In operation, artificial lift assembly 16 is introduced into
wellbore 12 on tubing string 14. When artificial lift assembly 16
is being introduced, rupture disc 34 is in an unruptured state so
as to prevent fluid flow through electrical submersible pumping
system 18 to thus prevent rotation of permanent magnet motor 22 by
the fluid flow during introduction of artificial lift assembly 16.
Additionally, wellbore dart 50 has not been introduced into sleeve
38.
After artificial lift assembly 16 is introduced into the wellbore
and positioned therein, rupture disc 34 is ruptured to allow fluid
flow through electrical submersible pumping system 18. ESP 18 can
now be operated to bring well fluids uphole to the surface.

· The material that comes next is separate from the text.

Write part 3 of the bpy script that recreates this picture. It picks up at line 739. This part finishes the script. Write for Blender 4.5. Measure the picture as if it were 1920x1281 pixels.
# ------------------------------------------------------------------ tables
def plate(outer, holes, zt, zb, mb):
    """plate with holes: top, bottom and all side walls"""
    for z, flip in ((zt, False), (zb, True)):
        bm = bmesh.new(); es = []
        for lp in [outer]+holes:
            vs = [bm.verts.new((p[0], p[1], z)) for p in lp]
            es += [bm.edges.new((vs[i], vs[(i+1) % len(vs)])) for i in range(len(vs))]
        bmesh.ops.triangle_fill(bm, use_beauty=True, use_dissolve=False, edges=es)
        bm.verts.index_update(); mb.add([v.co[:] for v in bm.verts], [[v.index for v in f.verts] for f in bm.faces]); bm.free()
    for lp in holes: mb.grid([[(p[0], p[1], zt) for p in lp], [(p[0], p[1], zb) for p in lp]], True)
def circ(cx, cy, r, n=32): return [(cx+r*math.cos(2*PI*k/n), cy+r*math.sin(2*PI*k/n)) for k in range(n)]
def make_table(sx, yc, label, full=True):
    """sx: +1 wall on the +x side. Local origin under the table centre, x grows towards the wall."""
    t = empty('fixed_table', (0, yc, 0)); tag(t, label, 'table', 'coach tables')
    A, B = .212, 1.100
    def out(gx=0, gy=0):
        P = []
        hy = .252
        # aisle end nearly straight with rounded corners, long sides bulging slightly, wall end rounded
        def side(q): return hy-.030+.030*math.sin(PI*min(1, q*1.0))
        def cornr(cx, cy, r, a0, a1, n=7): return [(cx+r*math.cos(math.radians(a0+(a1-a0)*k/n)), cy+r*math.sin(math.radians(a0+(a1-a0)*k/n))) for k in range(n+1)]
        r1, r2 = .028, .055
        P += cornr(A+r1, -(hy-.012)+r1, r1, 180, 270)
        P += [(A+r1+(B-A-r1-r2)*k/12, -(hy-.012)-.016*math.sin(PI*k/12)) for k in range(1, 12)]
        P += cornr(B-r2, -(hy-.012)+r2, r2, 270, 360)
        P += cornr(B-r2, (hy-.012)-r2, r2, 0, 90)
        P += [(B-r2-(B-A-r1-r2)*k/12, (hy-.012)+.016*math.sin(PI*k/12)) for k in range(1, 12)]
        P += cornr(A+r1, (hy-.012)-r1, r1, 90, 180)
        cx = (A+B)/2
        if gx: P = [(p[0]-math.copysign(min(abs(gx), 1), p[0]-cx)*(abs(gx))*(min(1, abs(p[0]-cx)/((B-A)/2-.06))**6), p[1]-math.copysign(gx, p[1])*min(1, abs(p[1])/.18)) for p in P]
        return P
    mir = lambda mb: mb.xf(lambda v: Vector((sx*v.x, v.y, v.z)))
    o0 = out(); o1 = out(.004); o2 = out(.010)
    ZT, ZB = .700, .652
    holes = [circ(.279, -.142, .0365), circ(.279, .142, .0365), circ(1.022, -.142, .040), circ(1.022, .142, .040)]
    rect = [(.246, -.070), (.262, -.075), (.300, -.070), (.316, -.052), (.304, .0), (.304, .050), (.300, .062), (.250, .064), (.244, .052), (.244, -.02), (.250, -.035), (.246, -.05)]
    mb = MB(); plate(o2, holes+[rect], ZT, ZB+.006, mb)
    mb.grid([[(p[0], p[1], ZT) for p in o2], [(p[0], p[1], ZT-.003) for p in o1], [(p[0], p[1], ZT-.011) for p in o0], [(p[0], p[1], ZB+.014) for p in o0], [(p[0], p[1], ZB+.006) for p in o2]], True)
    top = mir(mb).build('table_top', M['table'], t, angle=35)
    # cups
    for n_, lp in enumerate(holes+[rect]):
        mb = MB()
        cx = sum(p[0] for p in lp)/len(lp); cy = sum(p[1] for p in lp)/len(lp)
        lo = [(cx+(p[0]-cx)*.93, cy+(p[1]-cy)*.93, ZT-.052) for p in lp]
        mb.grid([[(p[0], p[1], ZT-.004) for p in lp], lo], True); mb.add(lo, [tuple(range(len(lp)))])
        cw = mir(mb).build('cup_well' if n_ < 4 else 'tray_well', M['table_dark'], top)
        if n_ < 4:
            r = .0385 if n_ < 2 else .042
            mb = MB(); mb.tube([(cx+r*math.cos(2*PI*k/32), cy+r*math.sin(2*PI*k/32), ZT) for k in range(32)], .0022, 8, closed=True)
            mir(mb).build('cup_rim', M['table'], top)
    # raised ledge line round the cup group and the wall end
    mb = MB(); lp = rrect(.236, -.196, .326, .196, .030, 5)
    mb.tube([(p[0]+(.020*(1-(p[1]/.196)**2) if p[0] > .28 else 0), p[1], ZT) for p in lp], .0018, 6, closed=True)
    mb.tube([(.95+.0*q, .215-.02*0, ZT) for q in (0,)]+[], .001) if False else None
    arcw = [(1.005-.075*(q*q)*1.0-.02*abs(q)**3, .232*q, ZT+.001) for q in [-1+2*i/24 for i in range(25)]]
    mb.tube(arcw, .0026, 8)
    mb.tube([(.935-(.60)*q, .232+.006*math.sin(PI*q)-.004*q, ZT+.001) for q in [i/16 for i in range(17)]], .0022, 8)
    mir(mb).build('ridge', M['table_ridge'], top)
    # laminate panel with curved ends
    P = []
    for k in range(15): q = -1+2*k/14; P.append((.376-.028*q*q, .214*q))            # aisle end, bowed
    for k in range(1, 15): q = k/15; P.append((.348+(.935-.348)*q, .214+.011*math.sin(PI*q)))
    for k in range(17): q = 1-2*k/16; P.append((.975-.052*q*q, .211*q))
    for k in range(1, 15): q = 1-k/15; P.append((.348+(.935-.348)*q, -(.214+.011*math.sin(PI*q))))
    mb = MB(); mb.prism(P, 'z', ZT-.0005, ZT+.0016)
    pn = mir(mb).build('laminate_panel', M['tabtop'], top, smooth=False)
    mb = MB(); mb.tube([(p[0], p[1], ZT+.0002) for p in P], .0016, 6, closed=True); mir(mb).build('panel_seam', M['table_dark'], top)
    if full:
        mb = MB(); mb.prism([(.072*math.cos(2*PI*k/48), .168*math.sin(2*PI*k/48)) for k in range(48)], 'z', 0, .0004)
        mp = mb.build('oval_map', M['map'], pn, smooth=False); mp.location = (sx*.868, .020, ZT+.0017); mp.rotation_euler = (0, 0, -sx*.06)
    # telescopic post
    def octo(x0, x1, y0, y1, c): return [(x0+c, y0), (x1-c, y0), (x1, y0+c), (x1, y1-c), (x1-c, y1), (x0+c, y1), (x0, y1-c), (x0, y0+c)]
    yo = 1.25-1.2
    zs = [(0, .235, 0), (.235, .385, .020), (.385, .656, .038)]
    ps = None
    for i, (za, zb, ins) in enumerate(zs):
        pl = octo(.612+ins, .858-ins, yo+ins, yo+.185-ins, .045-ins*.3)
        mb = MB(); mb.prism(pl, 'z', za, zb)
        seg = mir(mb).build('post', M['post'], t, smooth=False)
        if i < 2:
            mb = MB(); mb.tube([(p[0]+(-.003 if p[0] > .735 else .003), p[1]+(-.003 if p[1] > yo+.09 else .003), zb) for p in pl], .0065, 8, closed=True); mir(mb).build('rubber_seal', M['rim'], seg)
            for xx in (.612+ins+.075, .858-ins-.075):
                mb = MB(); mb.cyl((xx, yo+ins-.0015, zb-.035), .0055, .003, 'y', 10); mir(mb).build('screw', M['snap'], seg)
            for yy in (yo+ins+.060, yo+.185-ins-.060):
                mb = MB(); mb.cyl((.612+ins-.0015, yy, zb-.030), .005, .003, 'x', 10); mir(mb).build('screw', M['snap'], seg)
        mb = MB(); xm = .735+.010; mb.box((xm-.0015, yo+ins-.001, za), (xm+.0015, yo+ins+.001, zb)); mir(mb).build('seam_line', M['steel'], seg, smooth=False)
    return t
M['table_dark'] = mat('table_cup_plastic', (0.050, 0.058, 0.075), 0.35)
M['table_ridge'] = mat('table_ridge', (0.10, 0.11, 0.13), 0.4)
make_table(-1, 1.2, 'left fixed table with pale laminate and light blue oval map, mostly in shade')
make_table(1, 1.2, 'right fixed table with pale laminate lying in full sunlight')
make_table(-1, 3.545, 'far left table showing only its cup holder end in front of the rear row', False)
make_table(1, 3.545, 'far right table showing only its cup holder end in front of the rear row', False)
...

After ESP operation is complete and it is desired to remove the
artificial lift assembly 16 from the wellbore 12, wellbore dart 50
is introduced into the wellbore 12 such that wellbore dart 50
engages sleeve 38 and prevents fluid flow through the electrical
submersible pumping system 18 to thus prevent rotation of the
permanent magnet motor 22 by fluid flow. Wellbore dart 50 can be
dropped downhole to engage sleeve 38 or can be pumped down by fluid
pressure into engagement with sleeve 38. After wellbore dart 50 is
in place preventing fluid flow, the artificial lift assembly 16 can
be removed from the wellbore.
The above elements of the tool as well as others can be seen with
reference to the figures. From the above description and figures,
it will be seen that the present invention is well adapted to carry
out the ends and advantages mentioned, as well as those inherent
therein. While the presently preferred embodiment of the apparatus
has been shown for the purposes of this disclosure, those skilled
in the art may make numerous changes in the arrangement and
construction of parts. All of such changes are encompassed within
the scope and spirit of the appended claims.